サックスを演奏していて不快に高い「ピー」とか「キー」とか出る音。それをリードミスと呼びます。
リードミスは気になるし、避けたいところ(過去のリードミス関係の記事はこちら)。そのリードミスにも原因はたくさんありますが、アンブシュア関係の原因に絞って対策を考えてみます。
リードミスは高次倍音の一種です。コントロールされる倍音は音作りに重要ですが、コントロールされていない倍音がリードミスと呼ばれるものです。
リードミスの原因にも下記のようなものがあります。
くわえる角度やタンギングなどの演奏者のアンブシュアの原因
運指の遅れなど、完全にキーが閉じきっていない状態で吹くことが原因
リードが硬すぎる、もしくは柔らかすぎることで、自分の息と最適なリードの硬さのバランスが合っていないことが原因
調整が十分ではない状態で、人為的原因2と同じように完全にキーが閉じていないことが原因
この4種類に分類されることが多いですが、やはり重要なのは「人為的原因1」ですね。演奏者のアンブシュアや吹き方による問題です。
リードミスの多い人の演奏で多いのがアンブシュアの角度が付きすぎ問題です。マウスピースと口は直角くらいが基本だと思っています。
しかし、ストラップが高すぎたりすると、顔が上向きになったりします。つまり、マウスピース(というかリード)が下顎に近い状態です。
これは明るい音がするタイプの吹き方に多く、実際に音も明るくなるタイプの吹き方で、演奏者のイメージによっては全然問題ないです。
実際に息もリードに当たりやすくなるので吹きやすくなるメリットもあります。
しかし、「明るい音=高次倍音が出ている=リードミスが起きやすい」となります。コントロールできれば大丈夫ですが、このコントロール出来ない場合にリードミスが多くなります。
この場合はただ単純に「ストラップを下げる」「下を向く」というのでほぼ解決します。
とはいっても下げればいいというものではありません。逆にストラップ低めや、下向き気味はダークな音を出しやすく、リードミスも比較的少ないですが、息もリードに当たらないので、楽器が鳴らないようになります。あと、右手の親指がとてつもなく痛くなります。
適正な高さと角度を維持するというのが大事になります。
自分は息は「真っ直ぐマウスピースの中に入れるように吹く」ではなく、「リードに息を当てるように」と言っています。
間違いなくリードに息を当てる方が鳴ります。しかし、その角度が極端になってしまうと逆効果です。息をリードに当てるイメージでも、これは上を向くという意味ではないです。口の中で息に角度をつけると言う意味です。

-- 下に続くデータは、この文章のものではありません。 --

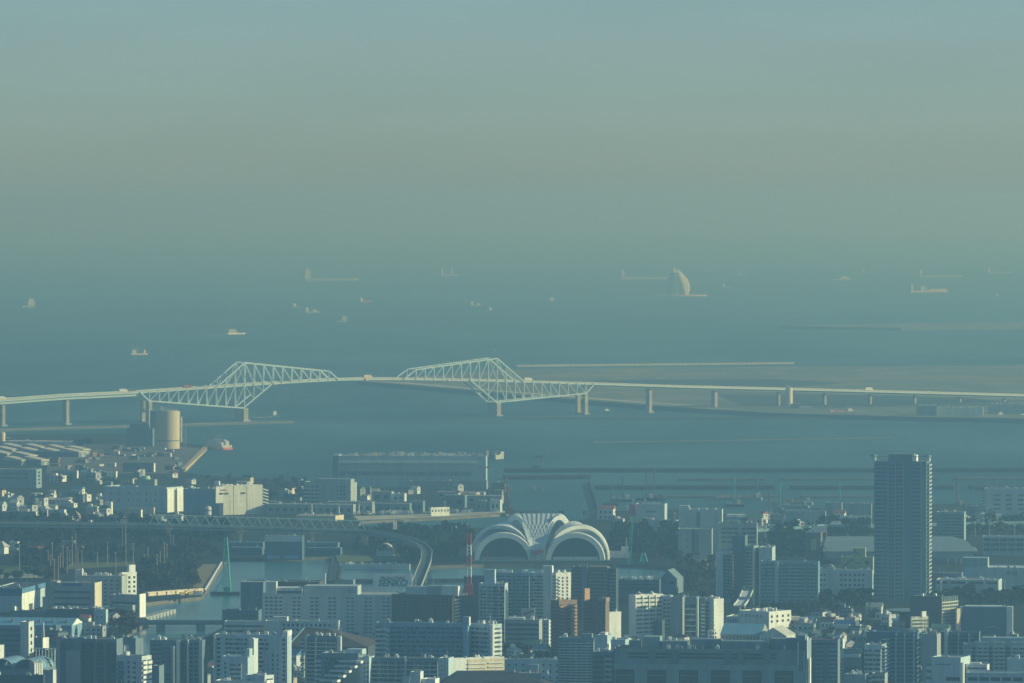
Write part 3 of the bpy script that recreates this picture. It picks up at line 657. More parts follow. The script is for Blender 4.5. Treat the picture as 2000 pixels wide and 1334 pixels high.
b = Bld('low_apartment', 'low apartment at the bottom edge with a tan roof and a bright lit right side', 478, 517, 535, 1322, 1460, PALE, a=34, cat=AB, roof=LROOF); b.sbalc(1325, 1440, 10, WHITE, (.1, .9), .8, .6).mast(500, 1310).done()
b = Bld('low_apartment', 'low white block in the bottom row beneath the pale apartment building', 420, 515, 517, 1333, 1460, WHITE, cat=AB, d=12); b.units(3).done()
b = Bld('apartment_block', 'narrow blue apartment block with a dotted lit edge beside the white cornered block', 517, 551, 555, 1273, 1410, BLUEW, d=13, cat=AB, roof=DROOF)
b.win(519, 547, 1276, 1400, 3, 8.8, .3, .4).sbalc(1275, 1400, 8.8, WHITE, (.1, .9), .6, .5).units(3, RUST).done()
b = Bld('blue_side_block', 'plain blue rear wing right of the dotted edge apartment block', 552, 563, 566, 1300, 1400, SKYB, d=14, cat='building'); b.done()
b = Bld('apartment_block', 'green grey apartment block with white floor lines and two pale piers left of centre', 595, 658, 667, 1245, 1400, SLATE, a=16, cat=AB, roof=DROOF)
b.balc(600, 616, 1249, 1400, 7.6, PALE, .9, .2); b.balc(619, 656, 1249, 1400, 7.6, PALE, .9, .2, nx=2); b.fins((598, 617.5), 1245, 1400, 3.2, PALE); b.block(658.5, 666, 1243, 1290, 'corner_pier', PALE, .8); b.balc(588, 595, 1249, 1400, 7.6, BLUEW, 1.6, .5).units(5).mast(662, 1225).done()
# stepped curved balcony building
b = Bld('stepped_apartment', 'curved apartment building with stepped white terraces catching the sun at bottom centre left', 626, 700, 705, 1279, 1430, SLATE, a=14, d=20, cat=AB, roof=LROOF)
b.balc(634, 672, 1284, 1420, 9, DARK, .6, .1, name='floor_line')
for k in range(7):
    xx0 = 672-14*k*.62; xx1 = 699-10.5*k; y = 1293+9.2*k
    X0, X1 = b.fx(max(xx0-8, 600)), b.fx(xx1); z = b.fz(y)
    MB().box(X0, X1, -b.d/2-2-1.2*k, -b.d/2-.1, z-.3, z+1.1).build('terrace', BLUEW, b.root)
    MB().box(X1+.02, X1+3.4, -b.d/2-5-1.2*k, -b.d/2+1, z-.6, z+1.0).build('terrace_end', WHITE, b.root)
b.balc(616, 628, 1284, 1420, 9, BLUEW, 1.8, .4); b.pent(674, 704, 1269, (.2, .7), m=BLUEW).units(6).done()
b = Bld('end_wing', 'plain blue end wing with small windows beside the stepped terrace building', 701, 721, 723, 1286, 1430, BLUEW, d=14, cat=AB); b.win(708, 716, 1290, 1430, 1, 9, .3, .25); b.win(716, 721, 1290, 1430, 1, 9, .5, .4).done()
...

つまり、顔はまっすぐ向くけど息の向きは上向きかどうかです。これが楽器が鳴るけど、リードミスが起こらないという吹き方になります。
音域にも注意が必要です。
高音域は上を向いてしまう場合が多いからです。しかしこれはダメというわけではないです。高音域を歌えば自然と上を向いてしまうように、サックスで高音域を吹いても自然と上向きになるのは問題ないと思っています。
しかし、音が裏返らないように上を向く(というか顎を突き出す)のはNGです。
上を向く(顎を突き出す)と間違いなく高音域も出しやすく、裏返らないようになります。しかし、それはピッチも合わない上、音色を犠牲にする吹き方です。そしてリードミスも起こりやすい。
高音域に少しでも上を向いていないかもチェックしてみます。
アンブシュアの角度を変えても治らない場合はアンブシュアの力加減のバランスが崩れていることも考えられます。
サックスのアンブシュアの基本は体の中心に力が入ること。口も同じです。口の両サイドに力が入ると、真ん中には力が入らなくなります。
これはロングトーンが大丈夫でも、曲になると変わることが多いです。口がバテてしまったり、譜読みに集中しすぎるあまりアンブシュアの意識が吹っ飛んでしまったり…。息の入れすぎも注意すべきことの一つです。
アンブシュアを確立する上で重要なのが奥歯のイメージ。
「奥歯はどこにいる?」「上の奥歯と下の奥歯はどのくらい開いている?」
この2つを質問するとほとんどが「分からない」という回答になります。しかし、リードミスをなくしたいのであれば「分からない」ではなく、自分の状況を把握しておくことです。
もちろんそれが曲の演奏中であっても。
ということで、リードミスが多発する場合は顔の角度、アンブシュアの力加減を考えてみてください。